Internally Google has become a "rest and vest" culture. Smart people ship one or two meaningful things per year, and because Google is swimming in cash they don't understand that they are ridiculously slow and inefficient.

Censorship and SEO.
(comment deleted)
They must have optimized it for making more money rather than showing proper results
Almost every comment here are saying different things, so probably a tldr of the comment section is: I don't like Google, so I'm just gonna wrap my anti-values around the products they offer and post it here as a comment.

In other words, no one really knows. If you don't like Google, I recommend just using something else.

A couple of years ago they added AI to search. It probably worked at the time, but in five years the amount of new content is really big and that's probably why things went wrong.
Making good products takes hard work and focus on users. Few people do this automatically. Most people only do it with sufficient incentive.

I worked at Google 2013-2018. The single root cause for Google and other tech companies letting quality degrade or failing to make good products is mis-aligned incentives. The company's leaders do not incentivize workers to prioritize user experience. The good news is that execution failures create opportunities for new companies to build innovative products.

>Making good products takes hard work and focus on users. Few people do this automatically. Most people only do it with sufficient incentive.

I know but how hard it would be for Google for example to crawl the web for audio content, index it and rank it. I can search for websites, images, videos etc. but not for audio? I could probably do it on a budget just like the guy from www.listennotes.com is doing it on a home budget for podcasts. Google has podcasts.google.com podcast search engine but audio is way broader than just podcasts.

Or how hard it would be for YouTube to add search to videos' comment section and to playlists. This seems so fundamental to YouTube and to company that says its mission is to organize the world's information and make it universally accessible and useful.

I never worked as a product designer but I assume I could approach to my manager and ask him or her to do it and pull this off in a few months time.

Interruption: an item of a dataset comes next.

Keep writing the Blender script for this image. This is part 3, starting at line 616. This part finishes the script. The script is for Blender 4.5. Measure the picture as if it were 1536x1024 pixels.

Also this what I mentioned in the original post doesn't make any sense for YouTube not to have:

>Standardize both web version and mobile version; in web version on channel's page I can search channel for videos on mobile I can not.

"Good" is very subjective. Google has investors, customers and users to keep happy. It's most likely not possible to please all parties maximally. It's only natural that they optimize for profits, investors, and customers. The non-paying customers fall further down the priority list every year.